Not the only reason. It does give the girls somewhere to look for someone who is employed.

Re: Do girls only want a career because they can't attract a man?

Mon Apr 16, 2012 7:43 pm

Physicist wrote:
jlogajan wrote:The only troublesome word in the title is "only."

You need a pretty high correlation to seriously claim that.

"Only" is indeed the troublesome word, but here it's not intended to mean "the sole, universal reason", but as a form of belittlement: "the shameful reason".

But let's rephrase it: women who want careers do so because they expect that nobody else will support them economically. Isn't that the same reason men want careers, and don't we hold that self-reliance in high regard? Don't we consider a self-supporting man to exhibit high self-esteem, rather than low self-esteem?

Consider the young man who dates older women: we say that he "only" wants a sugar-mama to buy him things, and we think very little of him.

=D>
well put.

Re: Do girls only want a career because they can't attract a man?

Mon Apr 16, 2012 9:15 pm

kingprout wrote:
Physicist wrote:
jlogajan wrote:The only troublesome word in the title is "only."
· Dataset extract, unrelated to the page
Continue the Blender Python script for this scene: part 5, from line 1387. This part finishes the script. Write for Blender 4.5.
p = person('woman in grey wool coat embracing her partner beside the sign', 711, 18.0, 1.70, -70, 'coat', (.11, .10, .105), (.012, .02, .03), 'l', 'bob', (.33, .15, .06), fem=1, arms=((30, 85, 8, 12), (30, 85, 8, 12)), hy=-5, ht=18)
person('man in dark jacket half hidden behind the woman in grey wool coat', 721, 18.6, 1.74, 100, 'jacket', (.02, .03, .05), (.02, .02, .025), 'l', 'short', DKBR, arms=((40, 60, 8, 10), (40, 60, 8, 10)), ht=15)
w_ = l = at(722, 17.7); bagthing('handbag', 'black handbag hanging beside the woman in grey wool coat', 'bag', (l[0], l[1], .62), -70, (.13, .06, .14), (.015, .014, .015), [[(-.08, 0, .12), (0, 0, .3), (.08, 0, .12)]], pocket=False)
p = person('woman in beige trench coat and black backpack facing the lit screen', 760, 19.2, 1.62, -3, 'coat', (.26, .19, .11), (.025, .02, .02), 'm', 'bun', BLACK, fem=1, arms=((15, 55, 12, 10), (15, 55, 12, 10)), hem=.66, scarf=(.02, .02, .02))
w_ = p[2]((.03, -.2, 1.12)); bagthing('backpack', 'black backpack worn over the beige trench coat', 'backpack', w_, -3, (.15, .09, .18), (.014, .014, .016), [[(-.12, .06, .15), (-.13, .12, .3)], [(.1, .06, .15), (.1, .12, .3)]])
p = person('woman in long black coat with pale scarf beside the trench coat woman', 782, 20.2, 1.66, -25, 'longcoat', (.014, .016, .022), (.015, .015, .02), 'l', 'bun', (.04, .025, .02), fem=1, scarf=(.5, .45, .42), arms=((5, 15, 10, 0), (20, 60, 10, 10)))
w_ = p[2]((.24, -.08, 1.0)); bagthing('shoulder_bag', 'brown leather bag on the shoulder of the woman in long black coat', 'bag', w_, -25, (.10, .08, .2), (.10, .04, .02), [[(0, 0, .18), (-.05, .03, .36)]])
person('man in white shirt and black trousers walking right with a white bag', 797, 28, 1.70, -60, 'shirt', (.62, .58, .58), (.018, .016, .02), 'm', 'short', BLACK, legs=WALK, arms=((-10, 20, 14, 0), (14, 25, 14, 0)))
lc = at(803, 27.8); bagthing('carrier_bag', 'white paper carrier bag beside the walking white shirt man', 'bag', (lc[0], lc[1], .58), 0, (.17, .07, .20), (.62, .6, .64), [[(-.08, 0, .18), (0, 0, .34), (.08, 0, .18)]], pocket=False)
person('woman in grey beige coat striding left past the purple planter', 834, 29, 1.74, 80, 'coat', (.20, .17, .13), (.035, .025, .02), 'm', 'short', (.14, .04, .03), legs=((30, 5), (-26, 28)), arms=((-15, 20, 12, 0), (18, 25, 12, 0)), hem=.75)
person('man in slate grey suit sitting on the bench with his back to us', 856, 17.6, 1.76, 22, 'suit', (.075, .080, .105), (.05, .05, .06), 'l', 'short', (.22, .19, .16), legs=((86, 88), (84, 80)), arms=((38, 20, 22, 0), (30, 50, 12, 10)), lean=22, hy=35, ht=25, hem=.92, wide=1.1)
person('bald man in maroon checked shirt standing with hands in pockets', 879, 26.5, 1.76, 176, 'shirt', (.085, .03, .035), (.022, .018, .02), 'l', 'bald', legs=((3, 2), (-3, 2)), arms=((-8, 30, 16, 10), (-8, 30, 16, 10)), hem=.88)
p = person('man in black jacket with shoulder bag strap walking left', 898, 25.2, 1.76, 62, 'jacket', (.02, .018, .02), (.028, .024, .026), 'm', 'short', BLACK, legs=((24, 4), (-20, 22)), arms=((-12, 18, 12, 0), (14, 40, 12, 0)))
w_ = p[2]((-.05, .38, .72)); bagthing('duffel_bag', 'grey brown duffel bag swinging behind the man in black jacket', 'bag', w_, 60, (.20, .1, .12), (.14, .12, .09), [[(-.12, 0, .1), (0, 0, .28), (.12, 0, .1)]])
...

You need a pretty high correlation to seriously claim that.

"Only" is indeed the troublesome word, but here it's not intended to mean "the sole, universal reason", but as a form of belittlement: "the shameful reason".

But let's rephrase it: women who want careers do so because they expect that nobody else will support them economically. Isn't that the same reason men want careers, and don't we hold that self-reliance in high regard? Don't we consider a self-supporting man to exhibit high self-esteem, rather than low self-esteem?

Consider the young man who dates older women: we say that he "only" wants a sugar-mama to buy him things, and we think very little of him.

=D>
well put.
Not "well put". It would have been put "well" if the social expectations were unisex- the same economic roles were expected [how and to what degree such expectations are realized, is a different question] both from the females and from the males. And despite all the modernization, postmodernization, etc. etc. it is not yet the case - blame it on the conservative social norms.